Louis Faurer (1916-2001), Broadway Convertible, New York City, N.Y., c. 1948. Gelatin silver print, printed 1990. Image: 11⅜ x 17¾ in (28.8 x 45 cm); sheet: 15¾ x 19¾ in (40 x 50.1 cm). Sold for $6,000 on 6 April 2021 at Christie’s New York
Louis Faurer
Philadelphia-born Louis Faurer balanced street photography with a distinguished career in fashion journalism. He was an artist who embraced photography as ‘an act of living’, expressing the cacophony of the city through his images of Times Square, Union Square and other lively neighbourhoods. His empathetic portraits of figures embedded in the urban environment — often revealing a comic sensibility — hint at an interest in the subconscious.

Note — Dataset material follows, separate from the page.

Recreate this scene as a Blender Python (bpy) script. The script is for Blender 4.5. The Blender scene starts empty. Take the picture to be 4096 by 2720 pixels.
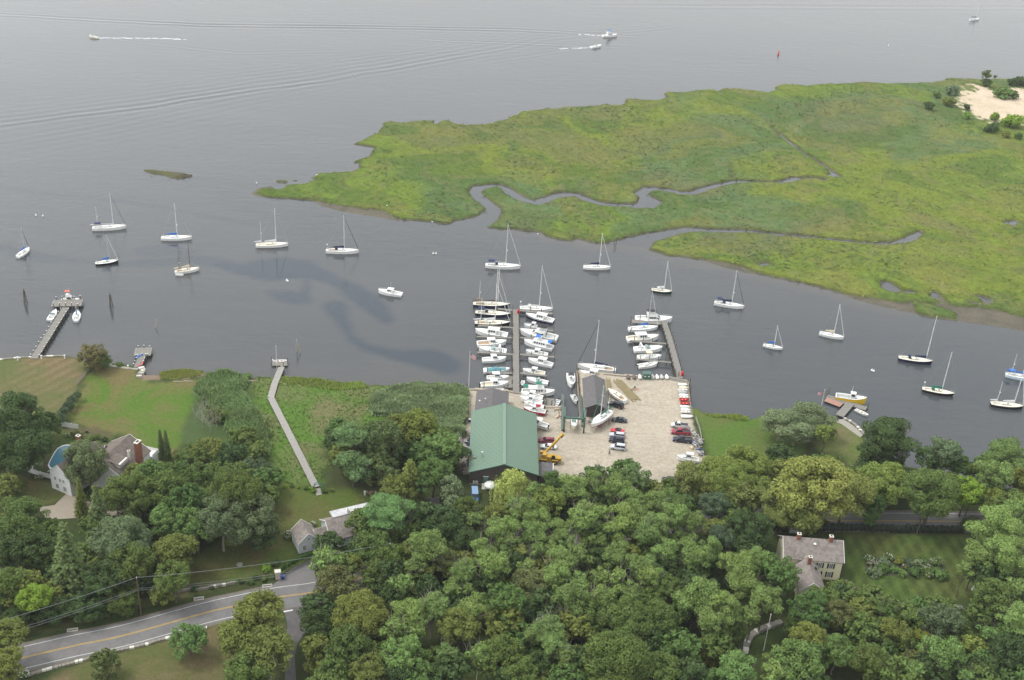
import bpy, bmesh, math, random
import numpy as np
from mathutils import Vector, Matrix
random.seed(7); RNG = np.random.default_rng(11)
scn = bpy.context.scene
COL = scn.collection
# ------------------------------------------------------------------ camera
FPX, PITCH, ROLL, CAMH = 4700.0, math.radians(28.5), math.radians(3.54), 194.5
_fw = Vector((0, math.cos(PITCH), -math.sin(PITCH)))
_u0 = Vector((0, math.sin(PITCH), math.cos(PITCH)))
_r0 = Vector((1, 0, 0))
_rt = _r0*math.cos(ROLL)+_u0*math.sin(ROLL)
_up = -_r0*math.sin(ROLL)+_u0*math.cos(ROLL)
cam = bpy.data.cameras.new('camera'); camo = bpy.data.objects.new('camera', cam); COL.objects.link(camo)
cam.sensor_width = 36; cam.lens = 36*FPX/4096; cam.clip_start = 1; cam.clip_end = 20000
M3 = Matrix((_rt, _up, -_fw)).transposed()
camo.matrix_world = Matrix.Translation((0, 0, CAMH)) @ M3.to_4x4()
scn.camera = camo
# ------------------------------------------------------------------ light: bright overcast
SUNV = Vector((-0.50, 0.10, 0.86)).normalized()
w = bpy.data.worlds.new('World'); scn.world = w; w.use_nodes = True
nt = w.node_tree; nt.nodes.clear()
sky = nt.nodes.new('ShaderNodeTexSky'); sky.sky_type = 'NISHITA'; sky.sun_disc = False
sky.sun_elevation = math.asin(SUNV.z); sky.sun_rotation = math.atan2(SUNV.x, SUNV.y)
sky.air_density = 2.0; sky.dust_density = 1.0; sky.ozone_density = 1.0
hs = nt.nodes.new('ShaderNodeHueSaturation'); hs.inputs['Saturation'].default_value = 0.16
bg = nt.nodes.new('ShaderNodeBackground'); bg.inputs['Strength'].default_value = 0.15
wo = nt.nodes.new('ShaderNodeOutputWorld')
nt.links.new(sky.outputs[0], hs.inputs['Color']); nt.links.new(hs.outputs[0], bg.inputs['Color']); nt.links.new(bg.outputs[0], wo.inputs['Surface'])
sl = bpy.data.lights.new('sun', 'SUN'); sl.energy = 1.0; sl.angle = math.radians(14); sl.color = (1, .96, .9)
so = bpy.data.objects.new('sun', sl); COL.objects.link(so); so.rotation_euler = SUNV.to_track_quat('Z', 'Y').to_euler()
scn.view_settings.view_transform = 'Standard'; scn.view_settings.look = 'None'
scn.view_settings.exposure = 0.88; scn.view_settings.gamma = 1
scn.render.engine = 'CYCLES'
scn.cycles.max_bounces = 5; scn.cycles.diffuse_bounces = 2; scn.cycles.glossy_bounces = 2
scn.cycles.transparent_max_bounces = 4; scn.cycles.volume_bounces = 0
HAZE = 0.00008
# ------------------------------------------------------------------ photograph-measured ground positions
def zz(ox, oy, s): return lambda x, y: (ox+x/s, oy+y/s)
F = zz(0, 0, 1/1.7348); A = zz(1000, 300, 1.4756); B = zz(2500, 250, 1.4793); C = zz(2900, 1900, 1.96)
D = zz(2048, 0, 1.1528); T0 = zz(0, 0, 1.1528)
E = zz(0, 700, 1.96); Gz = zz(900, 700, 1.96); K = zz(2800, 900, 1.8148)
C3 = zz(1800, 1050, 3.92); C4 = zz(1800, 1400, 3.92); C5 = zz(2200, 1150, 3.92); C6 = zz(2200, 1500, 3.92); C7 = zz(1750, 1600, 3.92)
H1 = zz(0, 1350, 2.6133); H2 = zz(0, 1900, 2.6133); H3 = zz(0, 2200, 3.0154); H4 = zz(800, 1850, 2.6133)
H5 = zz(700, 2200, 2.951); H6 = zz(900, 1350, 2.6133); H8 = zz(3000, 1500, 2.1478); H9 = zz(1100, 1700, 2.6133)
W5 = zz(1200, 1900, 1.574); W6 = zz(2100, 1800, 1.7042)
def G(p, z=0.0):
    d = _fw*FPX+_rt*(p[0]-2048)-_up*(p[1]-1360)
    t = (z-CAMH)/d.z
    return Vector((d.x*t, d.y*t, z))
def scale_at(P):
    return FPX/((P-Vector((0, 0, CAMH))).dot(_fw))
LZ = 1.2     # level of the land
# ------------------------------------------------------------------ materials
def nodes(name):
    m = bpy.data.materials.new(name); m.use_nodes = True; t = m.node_tree
    b = t.nodes['Principled BSDF']; return m, t, b
def N(t, kind, **kw):
    n = t.nodes.new('ShaderNode'+kind)
    for k, v in kw.items():
        if k.startswith('i_'):
            n.inputs[k[2:].replace('_', ' ')].default_value = v
        else: setattr(n, k, v)
    return n
def noise(t, scale, detail=4, rough=.55, coord='Object', sc=None, dist=0):
    tc = t.nodes.new('ShaderNodeTexCoord')
    n = N(t, 'TexNoise'); n.inputs['Scale'].default_value = scale; n.inputs['Detail'].default_value = detail
    n.inputs['Roughness'].default_value = rough; n.inputs['Distortion'].default_value = dist
    if sc:
        mp = t.nodes.new('ShaderNodeMapping'); mp.inputs['Scale'].default_value = sc[:3]
        if len(sc) > 3: mp.inputs['Rotation'].default_value = (0, 0, sc[3])
        t.links.new(tc.outputs[coord], mp.inputs[0]); t.links.new(mp.outputs[0], n.inputs['Vector'])
    else: t.links.new(tc.outputs[coord], n.inputs['Vector'])
    return n
def ramp(t, src, a, b, ca=0.0, cb=1.0):
    r = t.nodes.new('ShaderNodeMapRange'); r.clamp = True
    r.inputs[1].default_value = a; r.inputs[2].default_value = b; r.inputs[3].default_value = ca; r.inputs[4].default_value = cb
    t.links.new(src, r.inputs[0]); return r
def mixc(t, fac, c1, c2, mode='MIX'):
    m = t.nodes.new('ShaderNodeMix'); m.data_type = 'RGBA'; m.blend_type = mode
    for s, v in ((0, fac), (6, c1), (7, c2)):
        if hasattr(v, 'links'): t.links.new(v, m.inputs[s])
        elif s == 0: m.inputs[0].default_value = v
        else: m.inputs[s].default_value = (*v[:3], 1)
    return m.outputs[2]
def mul(t, c, f):
    """scale a colour by a float socket"""
    v = t.nodes.new('ShaderNodeVectorMath'); v.operation = 'SCALE'
    t.links.new(c, v.inputs[0]); t.links.new(f, v.inputs['Scale']); return v.outputs[0]
def bump(t, b, h, strength, dist=.1):
    bn = t.nodes.new('ShaderNodeBump'); bn.inputs['Strength'].default_value = strength; bn.inputs['Distance'].default_value = dist
    t.links.new(h, bn.inputs['Height']); t.links.new(bn.outputs[0], b.inputs['Normal'])
MC = {}
def mat(name, c, rough=.55, var=.12, scale=2.0, metal=0, spec=.4, c2=None, lo=.45, hi=.6, sc=None, bmp=0):
    if name in MC: return MC[name]
    m, t, b = nodes(name); b.inputs['Roughness'].default_value = rough; b.inputs['Metallic'].default_value = metal
    b.inputs['Specular IOR Level'].default_value = spec
    n = noise(t, scale, 5, .6, sc=sc); r = ramp(t, n.outputs[0], .3, .7, 1-var, 1+var)
    rgb = N(t, 'RGB'); rgb.outputs[0].default_value = (*c, 1); src = rgb.outputs[0]
    if c2:
        n2 = noise(t, scale*.37, 6, .65, sc=sc); f = ramp(t, n2.outputs[0], lo, hi)
        src = mixc(t, f.outputs[0], c, c2)
    t.links.new(mul(t, src, r.outputs[0]), b.inputs['Base Color'])
    if bmp: bump(t, b, n.outputs[0], bmp, .05)
    MC[name] = m; return m
def paint(name, rough=.3, spec=.5, var=.06):
    """takes its colour from the object, so copies can be painted differently"""
    if name in MC: return MC[name]
    m, t, b = nodes(name); b.inputs['Roughness'].default_value = rough; b.inputs['Specular IOR Level'].default_value = spec
    oi = N(t, 'ObjectInfo'); n = noise(t, 3.0, 5, .6); r = ramp(t, n.outputs[0], .3, .7, 1-var, 1+var)
    t.links.new(mul(t, oi.outputs['Color'], r.outputs[0]), b.inputs['Base Color'])
    MC[name] = m; return m
# ------------------------------------------------------------------ object helpers
class MB:
    def __init__(s): s.v = []; s.f = []; s.m = []; s.mats = []
    def mi(s, m):
        if m not in s.mats: s.mats.append(m)
        return s.mats.index(m)
    def add(s, vs, fs, m):
        o = len(s.v); s.v += [tuple(v) for v in vs]; k = s.mi(m)
        for f in fs: s.f.append(tuple(o+i for i in f)); s.m.append(k)
        return s
    def box(s, c, d, m, rz=0, ry=0, rx=0):
        R = Matrix.Rotation(rz, 3, 'Z') @ Matrix.Rotation(ry, 3, 'Y') @ Matrix.Rotation(rx, 3, 'X'); c = Vector(c)
        vs = [c+R @ Vector((x*d[0]/2, y*d[1]/2, z*d[2]/2)) for z in (-1, 1) for y in (-1, 1) for x in (-1, 1)]
        return s.add(vs, [(0, 2, 3, 1), (4, 5, 7, 6), (0, 1, 5, 4), (2, 6, 7, 3), (0, 4, 6, 2), (1, 3, 7, 5)], m)
    def frus(s, b4, t4, m):
        return s.add(list(b4)+list(t4), [(3, 2, 1, 0), (4, 5, 6, 7)]+[(i, (i+1) % 4, 4+(i+1) % 4, 4+i) for i in range(4)], m)
    def prism(s, pts, z0, z1, m, cap=True):
        n = len(pts); pts = [tuple(p[:2]) for p in pts]
        a = sum(pts[i][0]*pts[(i+1) % n][1]-pts[(i+1) % n][0]*pts[i][1] for i in range(n))
        if a < 0: pts = pts[::-1]
        vs = [(x, y, z0) for x, y in pts]+[(x, y, z1) for x, y in pts]
        fs = [(i, (i+1) % n, n+(i+1) % n, n+i) for i in range(n)]
        if cap: fs += [tuple(range(n, 2*n)), tuple(range(n-1, -1, -1))]
        return s.add(vs, fs, m)
    def tube(s, a, b, r, m, r2=None, n=6, cap=True):
        a = Vector(a); b = Vector(b); r2 = r if r2 is None else r2; d = (b-a)
        if d.length < 1e-6: return s
        d.normalize(); u = d.orthogonal().normalized(); v = d.cross(u); vs = []
        for p, rr in ((a, r), (b, r2)):
            for i in range(n):
                an = 2*math.pi*i/n; vs.append(p+u*math.cos(an)*rr+v*math.sin(an)*rr)
        fs = [(i, (i+1) % n, n+(i+1) % n, n+i) for i in range(n)]
        if cap: fs += [tuple(range(n-1, -1, -1)), tuple(range(n, 2*n))]
        return s.add(vs, fs, m)
    def path(s, pts, r, m, n=5):
        for a, b in zip(pts, pts[1:]): s.tube(a, b, r, m, n=n)
        return s
    def sphere(s, c, r, m, nu=8, nv=5, sz=1.0):
        c = Vector(c); vs = [c+Vector((0, 0, -r*sz))]
        for j in range(1, nv):
            ph = -math.pi/2+math.pi*j/nv
            for i in range(nu):
                an = 2*math.pi*i/nu; vs.append(c+Vector((math.cos(an)*math.cos(ph)*r, math.sin(an)*math.cos(ph)*r, math.sin(ph)*r*sz)))
        vs.append(c+Vector((0, 0, r*sz))); fs = []
        for i in range(nu): fs.append((0, 1+(i+1) % nu, 1+i))
        for j in range(nv-2):
            for i in range(nu):
                a = 1+j*nu+i; b = 1+j*nu+(i+1) % nu; fs.append((a, b, b+nu, a+nu))
        k = 1+(nv-2)*nu
        for i in range(nu): fs.append((k+i, k+(i+1) % nu, len(vs)-1))
        return s.add(vs, fs, m)
    def me(s, name, smooth=False):
        me = bpy.data.meshes.new(name); me.from_pydata(s.v, [], s.f)
        for m in s.mats: me.materials.append(m)
        me.polygons.foreach_set('material_index', s.m)
        if smooth: me.polygons.foreach_set('use_smooth', [True]*len(s.f))
        me.update(); return me
    def build(s, name, parent=None, smooth=False):
        if not s.v: return None
        o = bpy.data.objects.new(name, s.me(name, smooth)); COL.objects.link(o)
        if parent: o.parent = parent
        return o
def tag(o, label=None, cat=None, group=None, kind=None):
    if label: o['label'] = label
    if cat: o['category'] = cat
    if group: o['group'] = group
    if kind: o['kind'] = kind
    return o
def empty(name, loc, rz, label, cat, group=None):
    o = bpy.data.objects.new(name, None); COL.objects.link(o); o.location = loc; o.rotation_euler = (0, 0, rz)
    o.empty_display_size = .5
    return tag(o, label, cat, group)
def copy_tree(o, parent=None):
    c = o.copy(); COL.objects.link(c)
    if parent: c.parent = parent
    for ch in list(o.children): copy_tree(ch, c)
    return c
def heading(a, b): return math.atan2(b.y-a.y, b.x-a.x)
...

Diane Arbus (1923-1971), The Junior Interstate Ballroom Dance Champions, Yonkers, NY, 1962. Gelatin silver print, printed later by Neil Selkirk. Image: 14½ x 14½ in (36.8 x 36.8 cm); sheet: 20 x 16 in (50.8 x 40.6 cm). Sold for $18,750 on 6 April 2021 at Christie’s in New York
Diane Arbus
Taught by both Berenice Abbott and Lisette Model, Diane Arbus had an attraction to subjects inhabiting worlds vastly different from her own privileged upbringing. In her 1962 application to the Guggenheim Foundation, her list of projects included ‘children’s games; sideshows; secret photos of steam bathers; photographs at the beach; movie theatre interiors; and female impersonators’. Arbus opened up the field of documentary photography by establishing a remarkable closeness to the subjects she encountered, resulting in images of arresting intensity and intimacy.